By Manju Banerjee, Ph.D.; Rick Bryck, Ph.D.; and Susan Grabowski

Background

In recent years, increased attention has been directed towards predictors of students’ learning outcomes. While curriculum, pedagogy, and cognitive abilities continue to draw attention as important mediating factors in student success, students’ mindsets, that is, beliefs about themselves and their educational setting, have been shown to have a strong positive impact on outcomes (Yeager et al., 2013). The growth vs. fixed mindset paradigm, initially proposed by Carol Dweck in 2006, has spawned a rich research base and models of intervention for students in secondary and postsecondary settings.
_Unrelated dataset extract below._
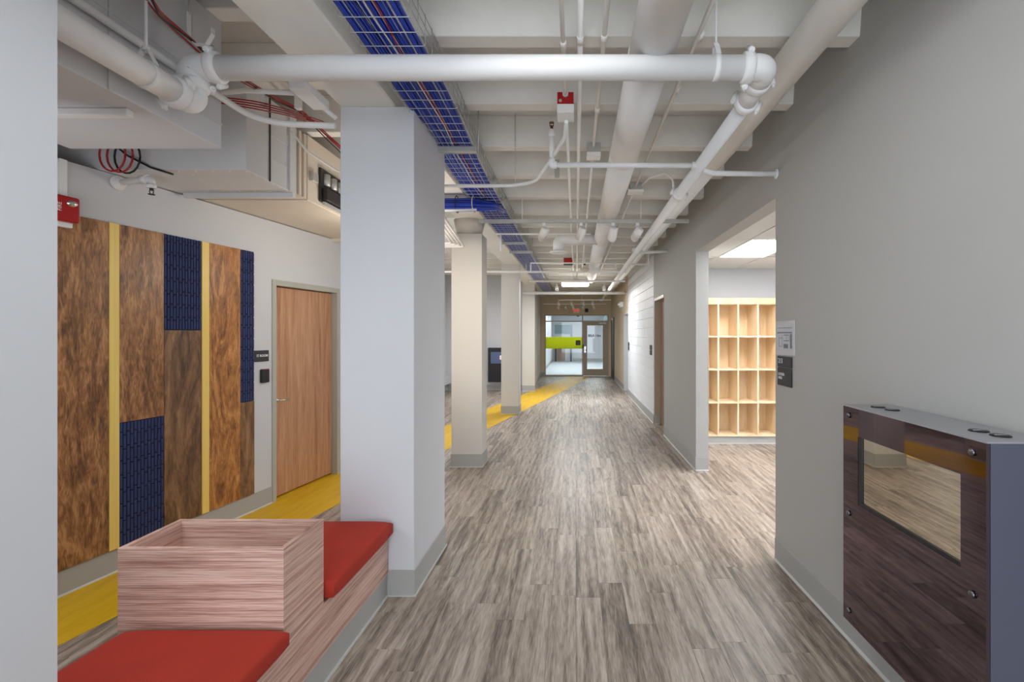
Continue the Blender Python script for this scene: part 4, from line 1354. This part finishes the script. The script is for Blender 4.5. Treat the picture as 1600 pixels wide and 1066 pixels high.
TYS = [TY0 + 0.4 * j for j in range(int((TY1 - TY0) / 0.4) + 1)]
for x_ in [TX0 + (TX1 - TX0) * i / 5 for i in range(6)]:
    MB().tube([(x_ + drift(y_), y_, TZ0) for y_ in TYS], 0.0022, 6).build('long_wire', 'wire', tray)
for x_ in (TX0, TX1):
    for z_ in (TZ0 + 0.048, TZ0 + 0.097, TZ1):
        MB().tube([(x_ + drift(y_), y_, z_) for y_ in TYS], 0.0026, 6).build('long_wire', 'wire', tray)
cw = MB().tube(fillet([(TX0 - 0.004, 0, TZ1 + 0.003), (TX0 - 0.004, 0, TZ0 - 0.005), (TX1 + 0.004, 0, TZ0 - 0.005), (TX1 + 0.004, 0, TZ1 + 0.003)], 0.012, 2), 0.0022, 6)
cwm = cw.mesh('cross_wire', (ORIG[tray.name][0], 0, ORIG[tray.name][2]))
cwm.materials.append(M['wire'])
yy = TY0 + 0.05
while yy < TY1:
    o = bpy.data.objects.new('cross_wire', cwm)
    o.parent = tray
    o.location = (drift(yy), yy - ORIG[tray.name][1], 0)
    COL.objects.link(o)
    yy += 0.108
random.seed(5)
# blue data cables lying in the tray, each a thing of one kind
ncab = 26
bundle = thing('cable_bundle', (-0.9, 5, 3.06), 'thick layer of blue data cables lying in the wire tray', 'cables')
for i in range(ncab):
    x_ = TX0 + 0.012 + (TX1 - 0.03 - TX0) * i / (ncab - 1)
    lay = [(x_ + drift(TY0 + 0.6 * j) + random.uniform(-0.004, 0.004), TY0 + 0.6 * j, TZ0 + 0.0085 + random.uniform(0, 0.004) + (0.006 if i % 3 == 0 else 0)) for j in range(28) if TY0 + 0.6 * j < TY1]
    MB().tube(lay, 0.0052, 6).build('cable', 'blue_cable' if i % 4 else 'blue_cable_dark', bundle)
for i in range(13):
    x_ = TX0 + 0.015 + (TX1 - 0.05 - TX0) * i / 12
    lay = [(x_ + drift(TY0 + 0.6 * j) + random.uniform(-0.008, 0.008), TY0 + 0.6 * j, TZ0 + 0.024) for j in range(28) if TY0 + 0.6 * j < TY1]
    MB().tube(lay, 0.0075, 5).build('cable', 'blue_cable_dark', bundle)
def wander(x0, z0, amp, label, mt, r=0.0042, ya=1.0, yb=6.2, name='cable'):
    pts = []
    y_ = ya
    while y_ < yb:
        pts.append((x0 + drift(y_) + random.uniform(-amp, amp), y_, z0 + random.uniform(-0.001, 0.001)))
        y_ += 0.28
    return tag(MB().tube(fillet(pts, 0.2, 3), r, 6).build(name, mt), label, 'cable')


wander(-0.86, TZ0 - 0.001, 0.012, 'loose red cable straying along the bottom of the blue cables', 'red_cable', yb=5.0)
wander(-0.885, TZ0 - 0.001, 0.012, 'loose white cable next to the red one under the blue cables', 'white_cable', yb=5.0)
# trapeze supports
for i, (yy, lb) in enumerate(((3.60, 'steel trapeze bar under the cable tray beside the broad column'), (7.3, 'steel trapeze bar under the tray past the second column'),
                              (8.1, 'steel trapeze bar under the tray halfway to the third column'), (12.6, 'steel trapeze bar under the tray past the third column'))):
    t = thing('tray_support', (-0.9, yy, 3.02), lb, 'tray support', 'tray trapeze supports')
    MB().profile([(-0.0205, -0.02), (0.0205, -0.02), (0.0205, 0.02), (-0.0205, 0.02)], (TX0 - 0.07, yy, TZ0 - 0.03), (TX1 - 0.005, yy, TZ0 - 0.03)).build('strut', 'galv', t, 0.003)
    for x_ in (TX1 + 0.008,):
        MB().tube([(x_, yy, TZ0 - 0.05), (x_, yy, SLAB - 0.10)], 0.005, 6).build('rod', 'galv', t)
# blue bundle turning out of the tray towards the left bay over the second column
random.seed(3)
bd = thing('cable_bundle', (-1.5, 5.0, 2.98), 'blue cable bundle leaving the tray to the left behind the broad column', 'cables')
for i in range(22):
    dz, dy = random.uniform(-0.05, 0.05), random.uniform(-0.07, 0.07)
    pts = [(-0.80 - random.uniform(0, 0.05), 5.5 + dy, TZ0 - 0.004 + dz * 0.1), (-0.86, 5.18 + dy, 3.02 + dz * 0.4), (-1.05, 4.98 + dy, 2.985 + dz), (-1.5, 4.96 + dy, 2.975 + dz), (-2.15, 4.96 + dy, 2.985 + dz)]
    MB().tube(fillet(pts, 0.15, 4), 0.013, 6).build('cable', 'blue_cable' if i % 3 else 'blue_cable_dark', bd)
for i, y_ in enumerate((4.86, 4.88)):
    p = MB()
    c0 = Vector((-1.22 - 0.16 * i * 0 + (0.17 if i else 0), 4.96, 2.98))
    ring = [c0 + Vector((0, 0.085 * math.cos(a), 0.085 * math.sin(a))) for a in [2 * math.pi * j / 16 for j in range(17)]]
    p.tube(ring, 0.005, 6).build('cable_tie', 'white_cable' if i else 'black_cable', bd)
tag(MB().tube([(-1.6, 4.86, 2.885), (-1.0, 4.86, 2.90)], 0.012, 10).build('support_bar', 'pipe'), 'white bar carrying the blue bundle behind the broad column', 'bar')

# ------------------------------------------------------------------ rectangular ducts in the left bay
da = thing('duct', (-2.37, 2.0, 2.67), 'large rectangular painted duct box in front, under the left bay joists', 'duct', 'rectangular ducts')
AX0, AX1, AY1, AZ0, AZ1 = -2.79, -1.957, 2.67, 2.672, 3.370
MB().box(AX0, AX1, 1.354, AY1, AZ0, AZ1).build('casing', 'duct', da, 0.003)
for z_ in (2.80, 3.0):
    MB().box(AX1, AX1 + 0.004, 1.354, AY1, z_, z_ + 0.012).build('seam', 'duct', da)
MB().box(AX1, AX1 + 0.006, 2.02, 2.035, AZ0, AZ1).build('seam', 'duct', da)
tag(MB().profile([(-0.02, -0.016), (0.02, -0.016), (0.02, 0.016), (-0.02, 0.016)], (AX0 - 0.05, 2.2, AZ0 - 0.017), (AX1 - 0.07, 2.2, AZ0 - 0.017)).build('duct_strut', 'pipe', None, 0.003),
    'white strut bar under the front duct box', 'strut')
db = thing('duct', (-2.9, 3.5, 2.755), 'rectangular painted duct with screwed flange resting over the left wall top', 'duct', 'rectangular ducts')
BX, BY0, BY1, BZ0, BZ1 = -2.222, 3.257, 3.80, 2.757, 3.36
MB().box(-4.3, BX, BY0, BY1, BZ0, BZ1).build('casing', 'duct', db, 0.003)
MB().box(BX, BX + 0.006, 3.50, 3.512, BZ0, BZ1).build('seam', 'dark_metal', db)
for z_ in (2.93, 3.10):
    MB().box(BX, BX + 0.004, BY0 + 0.25, BY1, z_, z_ + 0.01).build('seam', 'duct', db)
MB().box(-3.08, BX + 0.002, BY1 - 0.01, BY1 + 0.025, BZ0 - 0.035, BZ0).build('flange', 'duct', db)
MB().box(BX, BX + 0.012, BY1 - 0.06, BY1 + 0.02, BZ0, BZ1).build('flange', 'duct', db)
scr = [(-2.25 - 0.12 * i, BY1 - 0.05) for i in range(6)] + [(-2.24, BY0 + 0.09 * i + 0.04) for i in range(6)] + [(-2.24 - 0.115 * i, BY0 + 0.03) for i in range(5)] + [(-2.66 - 0.03 * i, BY0 + 0.1 + 0.1 * i) for i in range(4)]
for (x_, y_) in scr:
    MB().ball((x_, y_, BZ0 - 0.001), 0.006, 8, 4, (1, 1, 0.6)).build('screw', 'white_print', db)
fc = thing('air_handler', (-2.9, 5.0, 2.755), 'cream air handler unit with an open control box above the oak door', 'air handler')
MB().box(-4.3, BX, 4.0, 6.2, 2.758, 3.30).build('casing', 'duct_warm', fc, 0.004)
for i in range(5):
    MB().box(-4.2, BX + (0.012 if i % 2 else -0.004), 3.828 + 0.034 * i, 3.86 + 0.034 * i, 2.765, 3.28).build('flexible_collar', 'duct_warm', fc)
MB().box(BX, BX + 0.02, 4.17, 4.72, 2.80, 3.09).build('control_box', 'dark_metal', fc, 0.004)
MB().box(BX + 0.02, BX + 0.06, 4.20, 4.68, 2.815, 2.92).build('cover', 'dark_metal', fc, 0.004)
MB().box(BX + 0.02, BX + 0.04, 4.20, 4.68, 2.775, 2.80).build('wire_duct', 'galv', fc)
for i in range(3):
    MB().tube([(BX + 0.02, 4.26 + 0.12 * i, 2.95), (BX + 0.02, 4.26 + 0.12 * i, 3.05)], 0.035, 12).build('relay', 'galv', fc)
MB().box(BX, BX + 0.03, 4.03, 4.12, 2.93, 3.01).build('knockout_box', 'galv', fc, 0.003)
MB().box(-3.0, BX - 0.1, 5.6, 5.64, 2.72, 2.757).build('hanger_strut', 'duct_warm', fc)

# red and black fire alarm cables on hooks
random.seed(21)


def hook(c, label):
    c = Vector(c)
    t = thing('cable_hook', tuple(c), label, 'cable hook', 'white cable hooks')
    pts = [c + Vector((-0.06, 0, 0.14)), c + Vector((-0.06, 0, 0.03)), c + Vector((-0.03, 0, -0.02)), c + Vector((0.03, 0, -0.02)), c + Vector((0.06, 0, 0.03)), c + Vector((0.06, 0, 0.06))]
    mb = MB()
    for a, b_ in zip(pts, pts[1:]):
        mb.profile([(-0.012, -0.002), (0.012, -0.002), (0.012, 0.002), (-0.012, 0.002)], a, b_, up=((b_ - a).normalized().cross(Vector((0, 1, 0)))), side=(0, 1, 0))
    mb.build('hook', 'pipe', t)
    MB().tube([c + Vector((-0.06, 0, 0.13)), (c.x - 0.06, c.y, 3.40)], 0.004, 6).build('rod', 'galv', t)
    return t


for i in range(4):
    o_ = random.uniform(-0.015, 0.015)
    pts = [at(228 + i * 3, -10 + i * 3, 2.05), at(250, 20 + i * 2, 2.2), at(296 + i * 2, 62 + i, 2.42), at(330, 93, 2.55), at(392, 132, 2.75), at(432, 152 + i * 2, 3.3), at(470, 172 + i, 3.7), at(505, 203 + i * 3, 3.9), at(534, 228 + i * 4, 4.0)]
    tag(MB().tube(fillet([p + Vector((o_, 0, o_)) for p in pts], 0.2, 4), 0.0042, 6).build('cable', ('red_cable', 'red_cable', 'red_cable', 'black_cable')[i]),
        ['topmost red cable', 'second red cable', 'lower red cable', 'thin black cable'][i] + ' sagging over the white hook behind the cross pipe', 'cable')
for i in range(4):
    pts = [at(345, 152 + 3 * i, 2.9), at(400, 158 + 4 * i, 3.0), at(452, 172 + 3 * i, 3.3), at(505, 190 + 3 * i, 3.9)]
    tag(MB().tube(fillet(pts, 0.2, 4), 0.0042, 6).build('cable', 'red_cable'), ['topmost', 'second', 'third', 'lowest'][i] + ' of the loose red cables running through the flat bracket', 'cable')
hook(at(300, 62, 2.42) + Vector((0.045, 0, -0.005)), 'curved white cable hook carrying red cables left of the cross pipe elbow')
for i, (p, lb) in enumerate(((at(412, 160, 3.1), 'flat white cable bracket nearer the duct'), (at(466, 160, 3.4), 'flat white cable bracket nearer the broad column'))):
    tag(MB().box(p.x - 0.02, p.x + 0.02, p.y - 0.02, p.y + 0.02, p.z - 0.05, 3.37 if False else p.z + 0.06).build('cable_bracket', 'pipe', None, 0.004), lb, 'cable bracket')
# grey conduit body beside the column head
t = thing('junction_box', tuple(at(510, 145, 2.95)), 'white open conduit box under the beam beside the broad column', 'junction box')
MB().box(-1.62, -1.52, 2.72, 2.98, 3.03, 3.085).build('body', 'pipe', t, 0.004)
MB().tube([(-1.58, 2.96, 3.06), (-1.50, 3.03, 3.00)], 0.014, 10).build('connector', 'pipe', t)
conduit([(-2.3, 2.9, 3.08), (-1.95, 2.86, 3.09), (-1.66, 2.85, 3.07)], 0.014, 'white conduit entering the open box below the cross pipe', 'pipe', fr=0.2)
# looped red and black wires above the left wall
random.seed(9)
for i in range(3):
    c = Vector((-3.02 + 0.03 * i, 3.15, 2.82))
    ring = [c + Vector((0.085 * math.cos(a) , 0.02 * i, 0.11 * math.sin(a))) for a in [2 * math.pi * j / 18 for j in range(19)]]
    tag(MB().tube(ring, 0.006, 6).build('cable', 'red_cable' if i < 2 else 'black_cable'), ['front red cable loop', 'second red cable loop', 'black cable loop'][i] + ' hanging above the left wall beside the duct', 'cable')
tag(MB().tube(fillet([(-3.05, 3.2, 2.9), (-2.99, 3.22, 2.84), (-2.86, 3.25, 2.77), (-2.70, 3.24, 2.72)], 0.1), 0.007, 6).build('cable', 'black_cable'), 'black cable drooping along the left wall top to the duct', 'cable')
conduit([(-2.1, 3.95, 3.2), (-1.95, 4.05, 3.0), (-1.8, 4.4, 2.99), (-1.9, 4.6, 3.0), (-2.18, 4.1, 2.76)] if False else [(-2.12, 3.6, 3.16), (-2.06, 3.7, 3.05), (-1.95, 3.95, 2.98), (-1.80, 4.0, 2.96), (-1.62, 4.1, 2.80)], 0.009, 'thin cream flexible tube sagging beside the duct end', fr=0.1)

# lamp of the far hall, under the tube fixture
area('lamp_mid_hall', (0.0, 12.2, 2.84), (0, 0, 0), 0.7, 0.25, 80, DAY)
spot('spot_lamp', (-0.53, 13.15, 2.86), (-0.6, 9.0, 0.0), 45, WARM, 120, 0.8)
spot('spot_lamp', (0.77, 13.15, 2.86), (0.5, 9.0, 0.0), 45, WARM, 120, 0.8)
Simply described, students with a fixed mindset believe that their individual abilities and traits such as intelligence, personality, and skills are fixed parameters that are finite and unchangeable. Hence, any efforts to learn and improve are doomed to fail. Students with a growth mindset, on the other hand, subscribe to the notion that individual abilities and traits are malleable and can be changed. They believe in the power of effort and a positive definition of hard work. As reported by Yeager et al., “In this mindset, students respond more resiliently to challenges and show greater learning and achievement in the face of difficulty (p.2).”

Changing mindsets is part of a rapidly growing body of literature describing the value of social-psychological interventions on outcomes, including student learning (Blackwell et al., 2007; Farrington et al., 2012; Romero, Paunesku, & Dweck, 2011).